とあるリーマン建築家の書評ブログ

建築、デザイン、アート、ビジネスなどを中心に興味の赴くままに読んだ本を不定期でご紹介します。

「表参道のセレブ犬とカバーニャ要塞の野良犬」若林正恭

文才のあるお笑い芸人は又吉だけじゃない

オードリーの若林さんのキューバ旅行記です。前作「社会人大学人見知り学部卒業見込」の頃からすると1人でキューバ旅行をするまでに外向的になったのかと半ばその変化に驚きつつこの本を手に取りました。
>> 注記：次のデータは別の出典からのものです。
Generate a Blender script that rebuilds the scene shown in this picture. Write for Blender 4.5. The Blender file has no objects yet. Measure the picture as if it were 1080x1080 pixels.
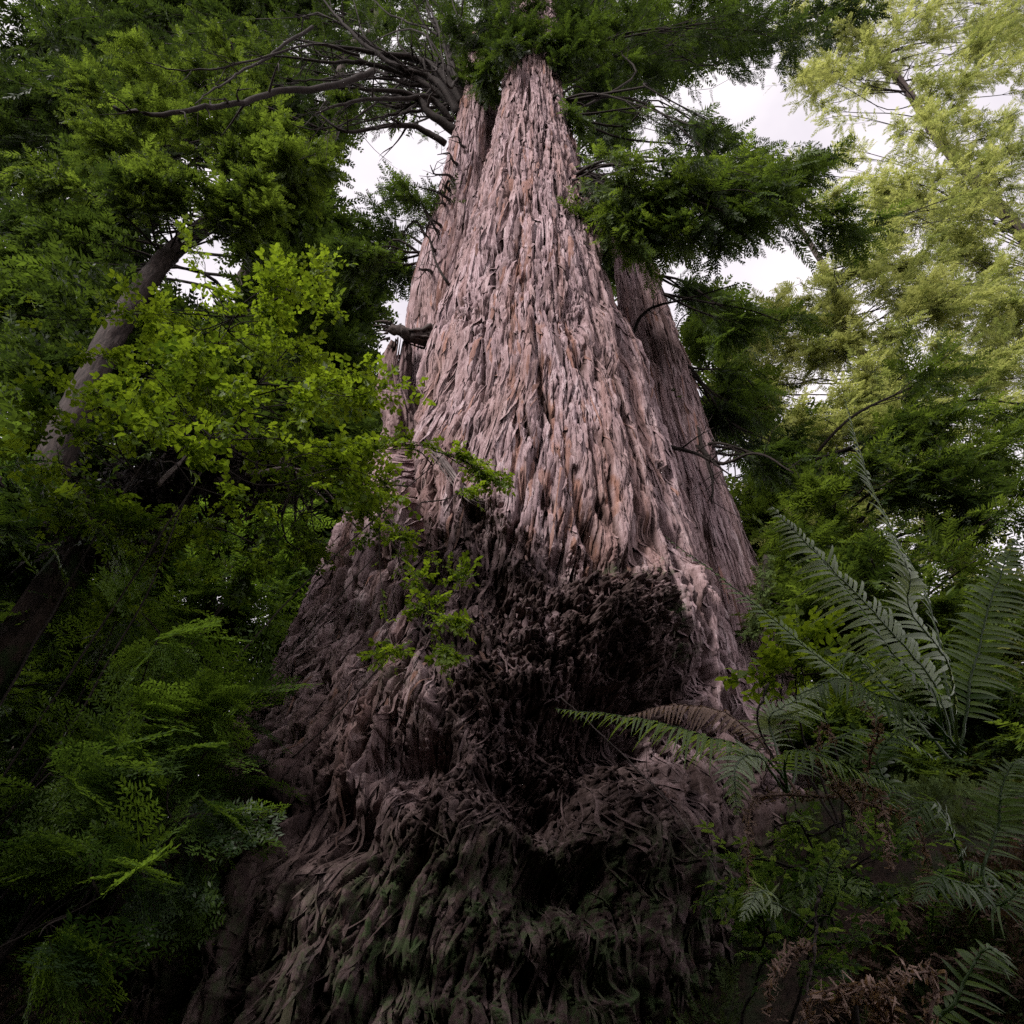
import bpy, math, random
import numpy as np
from mathutils import Vector

rng = np.random.default_rng(11)
random.seed(11)
R_ = math.radians
sc = bpy.context.scene
COL = sc.collection

# ------------------------------------------------------------------ camera model (photo pixels, 1080 square)
PITCH = R_(40.0)
FPX = 785.0
EYE = np.array([0.0, 0.0, 1.6])
CT, ST = math.cos(PITCH), math.sin(PITCH)


def P(px, py, Y):
    """World point seen at photo pixel (px, py), at horizontal distance Y in front of the camera."""
    a = (px - 540.0) / FPX
    b = (540.0 - py) / FPX
    t = Y / (CT - b * ST)
    return np.array([a * t, Y, EYE[2] + t * (ST + b * CT)])


def depth_of(p):
    d = np.asarray(p, float) - EYE
    return d[..., 1] * CT + d[..., 2] * ST


def project(p):
    d = p - EYE
    f = d[..., 1] * CT + d[..., 2] * ST
    u = -d[..., 1] * ST + d[..., 2] * CT
    f = np.maximum(f, 0.05)
    return 540 + FPX * d[..., 0] / f, 540 - FPX * u / f


# ------------------------------------------------------------------ numpy noise
def _hash(ix, iy, seed):
    h = (ix.astype(np.int64) * 374761393 + iy.astype(np.int64) * 668265263 + seed * 974711) & 0xFFFFFFFF
    h = ((h ^ (h >> 13)) * 1274126177) & 0xFFFFFFFF
    h = (h ^ (h >> 16)) & 0xFFFFFFFF
    return h


_ang = np.linspace(0, 2 * np.pi, 256, endpoint=False)
_GX, _GY = np.cos(_ang).astype(np.float32), np.sin(_ang).astype(np.float32)


def perlin(x, y, seed=0):
    x = np.asarray(x, np.float32)
    y = np.asarray(y, np.float32)
    ix = np.floor(x); iy = np.floor(y)
    fx = x - ix; fy = y - iy
    ix = ix.astype(np.int64); iy = iy.astype(np.int64)
    u = fx * fx * fx * (fx * (fx * 6 - 15) + 10)
    v = fy * fy * fy * (fy * (fy * 6 - 15) + 10)

    def g(dx, dy):
        h = _hash(ix + dx, iy + dy, seed) & 255
        return _GX[h] * (fx - dx) + _GY[h] * (fy - dy)
    a = g(0, 0); b = g(1, 0); c = g(0, 1); d = g(1, 1)
    return (a + u * (b - a) + v * ((c + u * (d - c)) - (a + u * (b - a)))) * 1.5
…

日本のお笑いはガラパゴス的にすごい進化を遂げていて、そのトップクラスで活躍する人の言語能力たるや凄いことになっていると思います。オードリーのラジオなんかを聴いていても若林さんの自身も含めてちょっとシニカルに笑う感じのトークが魅力的です。本作も主観と客観を激しく行き来する視点が魅力的な旅行記でした。

新自由主義からの逃避と受容の物語

旅行記は新自由主義への違和感や疲れからスタートします。なんと世の中のことを知るために東大生を家庭教師に雇って勉強しているという若林さん。新自由主義という言葉に出会います。資本主義に任せた競争が世界を進歩させる。勝つか負けるか弱肉強食の世界。自分はそのレースを追い立てられるように走っていることへの自覚。でもその競争に疲れたという感覚。競争の残酷さにうんざりする感覚。

かつてその競争から解放された理想郷を思い描いた人たちがいました。社会主義者たちです。競争のない平等な社会。その壮大な実験の大半は失敗に終わったとされています。世界シェアで言えば新自由主義陣営の圧勝という状態です。「新自由主義ってなんなんだろう」ということを外側から見ようと思ったら社会主義国家に行って外側から見てみるしかない。

そうして若林さんはキューバに旅立ちます。

キューバに行くなら今しかない

数年前にアメリカとの国交を再開し、カストロも亡き今、キューバはすごい勢いでアメリカナイズされつつあると想像します。町中を走るクラシックカーもそのうち観光用のタクシーだけになって、みんな電気自動車に乗り換えてしまうかもしれません。ピュアな社会疑義国家の夢の残り香が漂ううちに私もキューバに早く行って見たいと思っています。

父との対話

旅のエンディングは若林さんとお父さんとの対話です。新自由主義にも違和感を感じるし、キューバを旅して社会主義の限界も見て、たどり着いたものは。。。

 

良い旅行記を読むと旅行に行きたくなりますね。